Di Riau, terdapat kebun sawit seluas 7.340 ribu hektar, sedangkan kebun kelapa hanya 440 ribu hektar.  Sementara itu kabupaten yang bisa dikatakan sentral kelapa adalah Kabupaten Indragiri Hilir yang pada tahun 2012 lalu memproduksi 440 ribu ton. Luas kebun kelapa sekitar 374 ribu hektar atau setengah dari luas kebun sawit yang mencapai 691 ribu hektar.

Menurut Bondan dari Sawit Watch, petani kelapa seperti Juari sulit berkembang karena kurangnya modal dan sebagainya. Dukungan pemerintah minim. Padahal hampir di seluruh tanah di nusantara ini subur ditumbuhi pohon kelapa. Pemerintah saja yang belum serius melirik komoditas pangan lokal ini yang jika saja bisa didukung penuh maka sangat besar kemungkinannya bisa menyaingi hegemoni produk sawit.

“Saat ini harga minyak kelapa di swalayan yang diproduksi perusahaan besar Rp56 ribu per dua liter sementara harga minyak sawit cuma Rp25 ribu-an.
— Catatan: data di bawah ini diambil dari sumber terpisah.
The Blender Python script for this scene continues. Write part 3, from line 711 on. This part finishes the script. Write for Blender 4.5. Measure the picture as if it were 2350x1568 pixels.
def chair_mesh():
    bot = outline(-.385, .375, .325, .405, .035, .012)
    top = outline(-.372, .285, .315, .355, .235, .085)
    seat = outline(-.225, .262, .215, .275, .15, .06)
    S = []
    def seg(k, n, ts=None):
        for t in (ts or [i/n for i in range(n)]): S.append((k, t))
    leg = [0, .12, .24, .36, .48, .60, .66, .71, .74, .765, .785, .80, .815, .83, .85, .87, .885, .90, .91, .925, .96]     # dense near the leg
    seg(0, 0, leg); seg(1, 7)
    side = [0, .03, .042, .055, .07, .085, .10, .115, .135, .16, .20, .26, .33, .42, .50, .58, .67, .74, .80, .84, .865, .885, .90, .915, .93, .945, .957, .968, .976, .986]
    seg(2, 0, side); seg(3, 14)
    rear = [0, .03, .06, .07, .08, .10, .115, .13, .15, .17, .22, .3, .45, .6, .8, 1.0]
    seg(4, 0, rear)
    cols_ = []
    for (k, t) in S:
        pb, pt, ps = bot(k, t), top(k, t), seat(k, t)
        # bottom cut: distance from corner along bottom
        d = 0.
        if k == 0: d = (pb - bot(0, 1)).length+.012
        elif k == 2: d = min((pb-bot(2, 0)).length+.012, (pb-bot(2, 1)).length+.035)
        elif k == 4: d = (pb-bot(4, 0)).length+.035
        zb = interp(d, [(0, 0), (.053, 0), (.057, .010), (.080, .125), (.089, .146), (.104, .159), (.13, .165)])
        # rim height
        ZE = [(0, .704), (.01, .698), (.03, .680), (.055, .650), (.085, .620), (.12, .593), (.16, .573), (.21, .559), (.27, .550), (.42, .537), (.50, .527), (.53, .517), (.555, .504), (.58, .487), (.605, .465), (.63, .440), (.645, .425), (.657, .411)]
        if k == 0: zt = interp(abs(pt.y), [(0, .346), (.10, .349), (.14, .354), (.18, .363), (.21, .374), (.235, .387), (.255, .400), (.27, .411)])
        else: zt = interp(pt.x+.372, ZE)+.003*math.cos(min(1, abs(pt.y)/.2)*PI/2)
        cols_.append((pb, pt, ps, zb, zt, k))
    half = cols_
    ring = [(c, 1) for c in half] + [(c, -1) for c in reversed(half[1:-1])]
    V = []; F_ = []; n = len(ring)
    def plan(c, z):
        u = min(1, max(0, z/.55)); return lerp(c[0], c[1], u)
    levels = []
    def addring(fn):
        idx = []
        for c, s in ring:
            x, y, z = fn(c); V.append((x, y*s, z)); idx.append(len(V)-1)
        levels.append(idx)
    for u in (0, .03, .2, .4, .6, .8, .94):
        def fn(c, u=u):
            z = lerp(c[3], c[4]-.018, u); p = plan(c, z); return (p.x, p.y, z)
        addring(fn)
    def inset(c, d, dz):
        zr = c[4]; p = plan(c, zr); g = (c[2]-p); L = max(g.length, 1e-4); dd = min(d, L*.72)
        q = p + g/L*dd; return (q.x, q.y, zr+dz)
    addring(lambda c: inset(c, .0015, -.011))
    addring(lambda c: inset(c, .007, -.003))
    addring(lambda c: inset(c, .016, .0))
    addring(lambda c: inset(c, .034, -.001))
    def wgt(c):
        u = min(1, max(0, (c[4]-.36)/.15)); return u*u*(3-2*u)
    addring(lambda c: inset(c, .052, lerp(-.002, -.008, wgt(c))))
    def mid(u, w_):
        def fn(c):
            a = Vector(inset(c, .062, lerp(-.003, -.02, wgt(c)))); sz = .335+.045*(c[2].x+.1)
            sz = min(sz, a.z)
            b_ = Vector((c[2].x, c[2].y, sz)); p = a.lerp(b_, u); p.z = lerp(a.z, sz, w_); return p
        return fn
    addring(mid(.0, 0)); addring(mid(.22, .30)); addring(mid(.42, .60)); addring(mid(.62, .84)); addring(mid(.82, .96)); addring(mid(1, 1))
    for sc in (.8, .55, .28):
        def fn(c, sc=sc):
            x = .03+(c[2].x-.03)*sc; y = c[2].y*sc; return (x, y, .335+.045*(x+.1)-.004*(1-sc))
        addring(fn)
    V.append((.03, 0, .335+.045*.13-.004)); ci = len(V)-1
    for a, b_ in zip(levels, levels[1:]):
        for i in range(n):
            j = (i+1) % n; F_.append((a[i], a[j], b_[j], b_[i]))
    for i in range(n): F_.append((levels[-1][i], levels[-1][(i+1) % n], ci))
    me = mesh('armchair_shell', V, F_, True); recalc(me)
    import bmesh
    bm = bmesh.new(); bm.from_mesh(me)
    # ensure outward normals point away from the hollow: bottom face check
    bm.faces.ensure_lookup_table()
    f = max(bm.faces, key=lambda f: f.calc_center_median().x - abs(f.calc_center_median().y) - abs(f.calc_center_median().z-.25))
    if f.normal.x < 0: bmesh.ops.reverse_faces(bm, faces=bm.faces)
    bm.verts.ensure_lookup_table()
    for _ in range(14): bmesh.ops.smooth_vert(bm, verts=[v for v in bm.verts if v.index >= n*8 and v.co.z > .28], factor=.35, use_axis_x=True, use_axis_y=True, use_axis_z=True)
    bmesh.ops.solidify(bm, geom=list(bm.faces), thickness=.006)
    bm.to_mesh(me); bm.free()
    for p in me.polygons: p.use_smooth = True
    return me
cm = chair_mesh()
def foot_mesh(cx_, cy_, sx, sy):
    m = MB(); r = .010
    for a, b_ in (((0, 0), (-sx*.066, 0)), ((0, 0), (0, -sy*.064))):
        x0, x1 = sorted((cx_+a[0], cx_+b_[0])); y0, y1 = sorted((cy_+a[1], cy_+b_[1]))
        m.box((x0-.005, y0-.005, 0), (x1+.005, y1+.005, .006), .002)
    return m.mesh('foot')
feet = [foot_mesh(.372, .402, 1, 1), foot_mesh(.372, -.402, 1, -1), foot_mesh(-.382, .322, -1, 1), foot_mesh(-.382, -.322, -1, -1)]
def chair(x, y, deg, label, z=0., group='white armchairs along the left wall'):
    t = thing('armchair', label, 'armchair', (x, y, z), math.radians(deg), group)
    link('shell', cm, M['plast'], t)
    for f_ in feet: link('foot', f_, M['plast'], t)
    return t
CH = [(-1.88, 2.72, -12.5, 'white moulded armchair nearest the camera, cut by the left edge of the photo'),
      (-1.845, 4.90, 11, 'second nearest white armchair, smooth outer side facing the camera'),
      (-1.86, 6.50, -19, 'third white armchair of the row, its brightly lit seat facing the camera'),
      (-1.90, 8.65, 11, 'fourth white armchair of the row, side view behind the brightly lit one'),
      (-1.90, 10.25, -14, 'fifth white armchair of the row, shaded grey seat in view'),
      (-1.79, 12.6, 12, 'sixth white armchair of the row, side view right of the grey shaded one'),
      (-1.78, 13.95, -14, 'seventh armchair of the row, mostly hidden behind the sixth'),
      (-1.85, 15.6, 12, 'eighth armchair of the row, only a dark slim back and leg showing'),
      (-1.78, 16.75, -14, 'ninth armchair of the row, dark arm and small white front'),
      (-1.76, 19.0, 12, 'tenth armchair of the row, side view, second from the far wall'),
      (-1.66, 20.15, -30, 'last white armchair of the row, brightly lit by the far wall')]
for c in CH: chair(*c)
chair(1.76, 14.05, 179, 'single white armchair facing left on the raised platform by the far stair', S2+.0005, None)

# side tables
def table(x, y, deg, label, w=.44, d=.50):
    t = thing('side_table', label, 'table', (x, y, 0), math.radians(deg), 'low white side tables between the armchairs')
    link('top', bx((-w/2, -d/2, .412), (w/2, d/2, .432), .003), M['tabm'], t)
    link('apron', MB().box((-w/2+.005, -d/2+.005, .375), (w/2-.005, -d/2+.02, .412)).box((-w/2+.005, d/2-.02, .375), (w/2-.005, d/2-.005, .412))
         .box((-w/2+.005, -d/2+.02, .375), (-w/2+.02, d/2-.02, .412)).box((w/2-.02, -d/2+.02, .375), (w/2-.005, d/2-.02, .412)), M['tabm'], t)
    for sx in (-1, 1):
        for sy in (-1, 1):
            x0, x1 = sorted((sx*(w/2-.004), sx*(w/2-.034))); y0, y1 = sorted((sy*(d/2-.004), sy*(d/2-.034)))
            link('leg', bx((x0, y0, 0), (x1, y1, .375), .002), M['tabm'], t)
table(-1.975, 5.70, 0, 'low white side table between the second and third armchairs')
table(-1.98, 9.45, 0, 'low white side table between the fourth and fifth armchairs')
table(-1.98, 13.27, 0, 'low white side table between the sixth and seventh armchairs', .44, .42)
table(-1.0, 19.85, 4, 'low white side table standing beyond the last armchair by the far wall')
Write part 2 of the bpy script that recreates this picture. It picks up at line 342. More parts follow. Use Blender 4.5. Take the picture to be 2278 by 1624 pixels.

Jauh sekali bedanya. Ini tidak kompetitif makanya butuh bantuan pemerintah,” kata Bondan.

Selain kurangnya modal serta harga kelapa yang tak menentu, kini petani seperti Juari mulai menghadapi masalah yang tak kalah serius. Gelombang cerita kesuksesan sawit telah berhembus di daerahnya. Ada beberapa petani yang kini mulai menanam bibit sawit di kebun kelapa mereka.

“Sawit (sudah) ada (ditanam). Baru beberapa orang saja. Lagi nyoba-nyoba ditanam di air payau,” katanya Juari.

Sementara itu bagi konsumen seperti Sri meski mengaku senang dengan aroma harum minyak kelapa buatannya, ia enggan beralih ke minyak sawit. Alasannya sangat sederhana, harga miyak sawit sangat terjangkau dan ketersediaannya ada di hampir setiap toko.

“Mungkin karena murah kali ya dibandingkan harga minyak kelapa.Ya sekali-sekali bolehlah pakai minyak kelapa,” ujarnya tersenyum. Namun, siang itu menu alternatif patin yang ditawarkan Sri kalah bersaing dengan menu biasa ikan patin yang dimasak oleh kelompok binaan Camat Sail, Pekanbaru.